Oleh karena itu, kebijakan penanggulangan kemiskinan dan penurunan ketimpangan di perdesaan meliputi tiga hal utama. Pertama, penggunaan dana desa yang inklusif dengan kelompok bawah harus terlibat aktif dalam proses pembangunan. Kedua, intensifikasi dan mekanisasi pertanian serta peningkatan kualitas SDM petani. Ketiga, menjaga kepemilikan tanah pertanian tidak berpindah tangan dan/atau meningkatkan kepemilikan aset tanah pertanian.
Ukuran baru kemiskinan
Angka kemiskinan satu digit menimbulkan perbincangan di kalangan masyarakat awam. Perbincangan angka kemiskinan serta garis kemiskinan di kalangan awam memunculkan harapan sekaligus kekhawatiran. Harapan karena ada kesadaran baru dari masyarakat mengenai data statistik serta isu pengukuran kemiskinan yang dianggap tidak relevan. Kekhawatiran jika isu-isu pengukuran kemiskinan dipolitisasi dan dibumbui dengan kebencian sehingga yang terjadi ialah kegaduhan dan perdebatan kata di dunia maya yang miskin makna.

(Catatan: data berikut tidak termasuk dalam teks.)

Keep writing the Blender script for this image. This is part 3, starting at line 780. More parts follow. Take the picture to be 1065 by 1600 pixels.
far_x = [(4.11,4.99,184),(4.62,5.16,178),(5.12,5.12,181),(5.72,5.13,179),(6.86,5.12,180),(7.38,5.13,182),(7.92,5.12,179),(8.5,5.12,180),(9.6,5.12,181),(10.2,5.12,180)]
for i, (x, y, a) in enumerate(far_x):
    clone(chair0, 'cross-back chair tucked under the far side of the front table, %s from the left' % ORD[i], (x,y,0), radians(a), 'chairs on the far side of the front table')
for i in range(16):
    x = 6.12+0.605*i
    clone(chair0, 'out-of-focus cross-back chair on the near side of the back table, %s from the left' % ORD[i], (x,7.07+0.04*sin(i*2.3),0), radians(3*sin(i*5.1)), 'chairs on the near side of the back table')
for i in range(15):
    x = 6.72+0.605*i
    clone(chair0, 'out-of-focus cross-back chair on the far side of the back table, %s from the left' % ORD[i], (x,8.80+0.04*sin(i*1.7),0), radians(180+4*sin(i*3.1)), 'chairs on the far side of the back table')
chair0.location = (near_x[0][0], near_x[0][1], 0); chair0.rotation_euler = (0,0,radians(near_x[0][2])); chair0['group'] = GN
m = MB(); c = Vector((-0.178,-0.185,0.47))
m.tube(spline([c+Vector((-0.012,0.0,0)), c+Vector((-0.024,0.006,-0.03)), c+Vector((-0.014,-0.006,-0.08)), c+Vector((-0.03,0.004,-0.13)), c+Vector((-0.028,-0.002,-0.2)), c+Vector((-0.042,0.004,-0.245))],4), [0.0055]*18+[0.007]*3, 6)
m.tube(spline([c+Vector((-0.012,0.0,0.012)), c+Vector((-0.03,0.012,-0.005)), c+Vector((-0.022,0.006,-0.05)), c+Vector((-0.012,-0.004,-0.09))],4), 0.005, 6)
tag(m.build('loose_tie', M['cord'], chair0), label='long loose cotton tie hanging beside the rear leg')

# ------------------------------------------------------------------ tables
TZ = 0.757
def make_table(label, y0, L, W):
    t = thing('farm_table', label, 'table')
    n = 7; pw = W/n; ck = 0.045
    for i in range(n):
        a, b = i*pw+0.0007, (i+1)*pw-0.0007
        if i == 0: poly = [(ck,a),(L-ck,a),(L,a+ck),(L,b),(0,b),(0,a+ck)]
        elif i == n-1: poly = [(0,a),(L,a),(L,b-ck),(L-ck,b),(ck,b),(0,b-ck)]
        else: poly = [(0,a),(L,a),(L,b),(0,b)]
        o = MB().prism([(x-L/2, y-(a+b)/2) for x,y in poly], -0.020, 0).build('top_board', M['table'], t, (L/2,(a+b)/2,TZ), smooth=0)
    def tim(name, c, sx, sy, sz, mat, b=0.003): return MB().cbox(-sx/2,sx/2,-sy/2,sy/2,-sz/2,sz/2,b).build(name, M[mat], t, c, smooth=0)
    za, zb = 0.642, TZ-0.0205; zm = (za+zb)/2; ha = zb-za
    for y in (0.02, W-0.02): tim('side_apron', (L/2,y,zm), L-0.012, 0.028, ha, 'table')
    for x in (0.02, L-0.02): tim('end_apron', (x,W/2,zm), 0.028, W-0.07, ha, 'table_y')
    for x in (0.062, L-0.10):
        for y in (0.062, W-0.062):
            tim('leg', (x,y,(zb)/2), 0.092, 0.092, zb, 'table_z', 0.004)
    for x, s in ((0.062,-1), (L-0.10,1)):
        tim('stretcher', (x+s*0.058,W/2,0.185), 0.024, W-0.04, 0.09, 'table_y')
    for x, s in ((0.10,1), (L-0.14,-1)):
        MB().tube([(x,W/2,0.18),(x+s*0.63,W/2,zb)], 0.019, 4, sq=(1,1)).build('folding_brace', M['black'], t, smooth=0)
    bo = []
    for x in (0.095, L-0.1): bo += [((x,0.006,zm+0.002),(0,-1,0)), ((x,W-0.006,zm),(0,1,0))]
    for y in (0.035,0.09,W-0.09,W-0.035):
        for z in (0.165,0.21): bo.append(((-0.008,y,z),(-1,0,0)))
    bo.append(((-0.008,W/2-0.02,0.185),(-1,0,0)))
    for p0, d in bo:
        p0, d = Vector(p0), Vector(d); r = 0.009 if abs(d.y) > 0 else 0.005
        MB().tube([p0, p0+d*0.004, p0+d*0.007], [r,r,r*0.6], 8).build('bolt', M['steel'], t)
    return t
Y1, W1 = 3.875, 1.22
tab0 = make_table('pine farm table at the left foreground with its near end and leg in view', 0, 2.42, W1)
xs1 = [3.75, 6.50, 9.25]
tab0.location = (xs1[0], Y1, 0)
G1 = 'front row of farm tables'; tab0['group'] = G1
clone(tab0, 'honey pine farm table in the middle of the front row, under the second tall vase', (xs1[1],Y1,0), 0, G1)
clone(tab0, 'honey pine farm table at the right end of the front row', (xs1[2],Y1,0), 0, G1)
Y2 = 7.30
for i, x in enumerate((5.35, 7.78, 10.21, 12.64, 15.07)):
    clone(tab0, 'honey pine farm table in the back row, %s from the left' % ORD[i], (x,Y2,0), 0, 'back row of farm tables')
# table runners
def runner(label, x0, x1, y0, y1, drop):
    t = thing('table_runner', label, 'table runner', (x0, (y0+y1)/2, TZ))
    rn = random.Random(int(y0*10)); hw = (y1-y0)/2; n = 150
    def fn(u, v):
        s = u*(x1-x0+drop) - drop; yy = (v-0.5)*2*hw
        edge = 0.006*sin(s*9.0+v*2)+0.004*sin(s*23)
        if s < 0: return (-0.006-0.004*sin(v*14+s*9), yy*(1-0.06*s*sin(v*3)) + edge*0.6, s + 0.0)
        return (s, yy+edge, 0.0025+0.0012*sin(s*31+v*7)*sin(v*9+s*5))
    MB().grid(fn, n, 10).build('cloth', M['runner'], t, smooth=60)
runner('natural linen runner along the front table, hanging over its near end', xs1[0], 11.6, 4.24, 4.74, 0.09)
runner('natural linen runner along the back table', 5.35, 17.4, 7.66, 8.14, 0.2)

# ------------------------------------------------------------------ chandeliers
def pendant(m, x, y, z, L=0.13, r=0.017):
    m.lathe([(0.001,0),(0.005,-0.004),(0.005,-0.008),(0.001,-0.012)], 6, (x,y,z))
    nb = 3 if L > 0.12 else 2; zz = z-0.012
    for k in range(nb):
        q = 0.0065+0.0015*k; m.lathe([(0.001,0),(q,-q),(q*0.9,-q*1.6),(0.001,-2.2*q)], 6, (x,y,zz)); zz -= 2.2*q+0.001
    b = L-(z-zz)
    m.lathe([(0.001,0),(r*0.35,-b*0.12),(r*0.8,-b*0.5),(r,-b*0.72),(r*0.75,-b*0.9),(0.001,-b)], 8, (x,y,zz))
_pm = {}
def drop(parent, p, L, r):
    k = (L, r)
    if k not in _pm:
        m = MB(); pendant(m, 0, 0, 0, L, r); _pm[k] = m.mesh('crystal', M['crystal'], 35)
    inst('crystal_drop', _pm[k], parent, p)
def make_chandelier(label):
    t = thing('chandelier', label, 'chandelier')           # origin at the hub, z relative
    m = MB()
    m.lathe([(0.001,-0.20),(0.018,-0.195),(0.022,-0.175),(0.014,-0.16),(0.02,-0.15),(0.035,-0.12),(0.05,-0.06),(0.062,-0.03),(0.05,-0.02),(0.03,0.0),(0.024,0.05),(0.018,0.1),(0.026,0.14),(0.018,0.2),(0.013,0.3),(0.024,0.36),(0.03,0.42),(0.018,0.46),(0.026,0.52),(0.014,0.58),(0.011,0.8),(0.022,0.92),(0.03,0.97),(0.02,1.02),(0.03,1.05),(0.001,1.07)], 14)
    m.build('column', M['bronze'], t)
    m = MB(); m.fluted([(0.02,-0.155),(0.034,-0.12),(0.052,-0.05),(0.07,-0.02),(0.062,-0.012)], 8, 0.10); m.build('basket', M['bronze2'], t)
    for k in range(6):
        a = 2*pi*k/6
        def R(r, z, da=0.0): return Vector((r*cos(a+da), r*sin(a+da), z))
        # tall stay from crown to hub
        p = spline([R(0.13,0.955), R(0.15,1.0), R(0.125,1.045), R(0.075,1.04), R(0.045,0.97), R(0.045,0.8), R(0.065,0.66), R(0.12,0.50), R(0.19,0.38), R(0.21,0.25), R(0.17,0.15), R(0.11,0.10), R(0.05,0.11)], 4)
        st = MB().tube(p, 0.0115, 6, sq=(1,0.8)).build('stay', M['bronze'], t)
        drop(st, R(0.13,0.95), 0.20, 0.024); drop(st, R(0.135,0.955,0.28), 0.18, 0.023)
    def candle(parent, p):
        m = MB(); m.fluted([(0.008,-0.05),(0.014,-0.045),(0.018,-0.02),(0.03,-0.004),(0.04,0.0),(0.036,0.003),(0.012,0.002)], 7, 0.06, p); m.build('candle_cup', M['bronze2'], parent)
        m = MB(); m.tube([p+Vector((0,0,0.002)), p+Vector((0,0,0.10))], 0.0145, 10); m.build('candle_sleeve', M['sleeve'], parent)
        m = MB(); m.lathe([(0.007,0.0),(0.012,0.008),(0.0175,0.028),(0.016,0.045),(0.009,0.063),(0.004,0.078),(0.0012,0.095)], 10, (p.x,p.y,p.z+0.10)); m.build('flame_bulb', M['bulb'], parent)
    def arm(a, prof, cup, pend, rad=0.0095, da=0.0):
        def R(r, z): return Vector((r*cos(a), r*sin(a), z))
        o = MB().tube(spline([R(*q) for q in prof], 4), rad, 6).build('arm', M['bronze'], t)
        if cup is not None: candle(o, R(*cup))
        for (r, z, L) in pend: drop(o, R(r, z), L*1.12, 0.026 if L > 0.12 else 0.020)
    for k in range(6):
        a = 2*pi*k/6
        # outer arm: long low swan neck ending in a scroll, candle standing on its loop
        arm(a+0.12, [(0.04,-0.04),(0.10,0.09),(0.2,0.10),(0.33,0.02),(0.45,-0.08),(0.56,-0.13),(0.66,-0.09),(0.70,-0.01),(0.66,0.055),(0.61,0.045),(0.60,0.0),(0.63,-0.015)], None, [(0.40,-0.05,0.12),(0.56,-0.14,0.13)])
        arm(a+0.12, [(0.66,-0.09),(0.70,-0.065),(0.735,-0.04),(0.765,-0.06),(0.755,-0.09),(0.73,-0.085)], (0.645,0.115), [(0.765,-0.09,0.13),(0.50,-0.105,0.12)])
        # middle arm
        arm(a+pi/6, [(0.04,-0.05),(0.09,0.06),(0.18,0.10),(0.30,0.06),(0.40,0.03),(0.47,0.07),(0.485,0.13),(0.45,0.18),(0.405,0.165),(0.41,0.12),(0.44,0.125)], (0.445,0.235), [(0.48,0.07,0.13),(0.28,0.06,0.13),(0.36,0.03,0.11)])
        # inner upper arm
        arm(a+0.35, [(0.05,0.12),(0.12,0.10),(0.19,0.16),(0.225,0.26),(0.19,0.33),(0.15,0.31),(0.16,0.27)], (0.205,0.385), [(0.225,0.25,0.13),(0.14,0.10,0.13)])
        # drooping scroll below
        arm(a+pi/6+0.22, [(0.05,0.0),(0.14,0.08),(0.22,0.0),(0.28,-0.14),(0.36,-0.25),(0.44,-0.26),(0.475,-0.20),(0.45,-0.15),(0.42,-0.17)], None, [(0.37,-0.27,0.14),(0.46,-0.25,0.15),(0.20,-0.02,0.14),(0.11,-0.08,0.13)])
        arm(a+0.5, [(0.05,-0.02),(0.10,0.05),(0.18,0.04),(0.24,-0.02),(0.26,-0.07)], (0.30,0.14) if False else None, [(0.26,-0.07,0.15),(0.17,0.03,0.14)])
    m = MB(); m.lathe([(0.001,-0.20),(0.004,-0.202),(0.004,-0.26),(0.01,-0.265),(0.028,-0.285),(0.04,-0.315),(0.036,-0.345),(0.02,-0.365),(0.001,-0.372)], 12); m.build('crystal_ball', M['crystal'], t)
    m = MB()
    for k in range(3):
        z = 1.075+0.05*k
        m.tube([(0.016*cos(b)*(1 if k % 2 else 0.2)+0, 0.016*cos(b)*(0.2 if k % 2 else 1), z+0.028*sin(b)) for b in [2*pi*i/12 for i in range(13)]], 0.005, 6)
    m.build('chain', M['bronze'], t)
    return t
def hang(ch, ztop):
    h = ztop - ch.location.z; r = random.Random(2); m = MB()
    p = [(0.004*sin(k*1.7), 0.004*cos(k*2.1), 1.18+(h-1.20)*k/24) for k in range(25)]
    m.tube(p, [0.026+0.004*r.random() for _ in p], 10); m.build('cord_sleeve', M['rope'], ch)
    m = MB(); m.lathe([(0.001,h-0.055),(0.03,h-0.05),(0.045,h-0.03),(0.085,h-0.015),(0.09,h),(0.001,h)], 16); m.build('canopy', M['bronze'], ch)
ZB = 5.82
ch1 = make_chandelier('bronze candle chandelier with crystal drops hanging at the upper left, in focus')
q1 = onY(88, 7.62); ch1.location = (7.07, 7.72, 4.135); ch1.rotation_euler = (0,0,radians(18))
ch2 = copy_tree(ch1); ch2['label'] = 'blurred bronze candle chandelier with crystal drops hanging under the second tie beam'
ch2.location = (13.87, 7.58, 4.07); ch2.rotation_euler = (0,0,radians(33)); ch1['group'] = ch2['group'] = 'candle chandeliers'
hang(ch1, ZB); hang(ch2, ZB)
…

Kenapa masyarakat awam mulai mempertanyakan ukuran garis kemiskinan? Apakah mungkin seorang bisa hidup dengan Rp400 ribu/sebulan? Dartanto dan Otsubo (2013) menunjukkan secara saksama ukuran-ukuran kemiskinan akan berubah seiring dengan level pembangunan ekonomi sebuah masyarakat. Masyarakat yang masih terbelakang (less developed countries) akan fokus pada ukuran kemiskinan pangan, sedangkan masyarakat sedang berkembang (developing countries) ukuran kemiskinan terletak pada kebutuhan dasar (pangan, sandang, papan, kesehatan, dan pendidikan). Adapun pada kelompok emerging countries, ukuran kemiskinan bersifat relatif.
Peningkatan kesejahteraan masyarakat Indonesia tanpa disadari telah mengubah persepsi apa itu kemiskinan? Masyarakat mulai mempertanyakan konsep pengukuran kemiskinan versi BPS (kebutuhan dasar) yang dianggap kurang relevan menggambarkan kondisi masyarakat yang sesungguhnya.
Walaupun secara akademis data dan metodologi pengukuran kemiskinan versi BPS tidak ada yang salah, pemerintah harusnya mulai memikirkan pengukuran-pengukuran baru kemiskinan yang lebih merefleksikan kondisi kemiskinan yang bersifat multidimensi.
Kemiskinan multidimensi lebih menggambarkan kondisi kemiskinan dan kualitas hidup yang sebenarnya dan juga sejalan dengan konsep pembangunan inklusif yang mencakup partisipasi, kontribusi, dan pembagian hasil pembangunan yang adil.
LPEM FEB UI (2017) dengan menggunakan empat dimensi (standar hidup, kesehatan, pendidikan, dan pekerjaan) dengan 12 indikator menunjukkan angka kemiskinan multidimensi di Indonesia pada 2016 sebesar 17,5%, jauh lebih tinggi jika dibandingkan dengan kemiskinan moneter versi BPS sebesar 10,7%.
Janganlah ketakutan-ketakutan terhadap besarnya angka kemiskinan multidimensi menyebabkan kita semua abai dari potret kemiskinan yang sesungguhnya. Pendekatan multidimensi akan membantu pemerintah dan pihak lain yang terlibat untuk menyusun kebijakan program yang lebih terukur dan sesuai dengan apa itu esensi kemiskinan. Adopsi perhitungan kemiskinan multidimensi dapat mendorong percepatan pencapaian target-target yang tertuang dalam SDGs (sustainable development goals).
Kemiskinan bukan sekadar angka-angka statistik bisu yang harus diturunkan persentasenya dari tahun ke tahun sebagai salah satu indikator kesuksesan dalam menjalankan roda pemerintahan. Kemiskinan bukan hanya sebatas angka, melainkan sebuah entitas yang hidup dan berkembang menurut dimensi ruang dan waktu.
Perubahan persepsi masyarakat terhadap apa itu kemiskinan serta penurunan angka kemiskinan satu digit merupakan momentum berharga bagi pemerintah mendatang untuk berani keluar dari kebiasaan lama, dengan memunculkan inovasi-inovasi baru yang kekinian dalam perhitungan kemiskinan maupun kebijakan pengentasannya.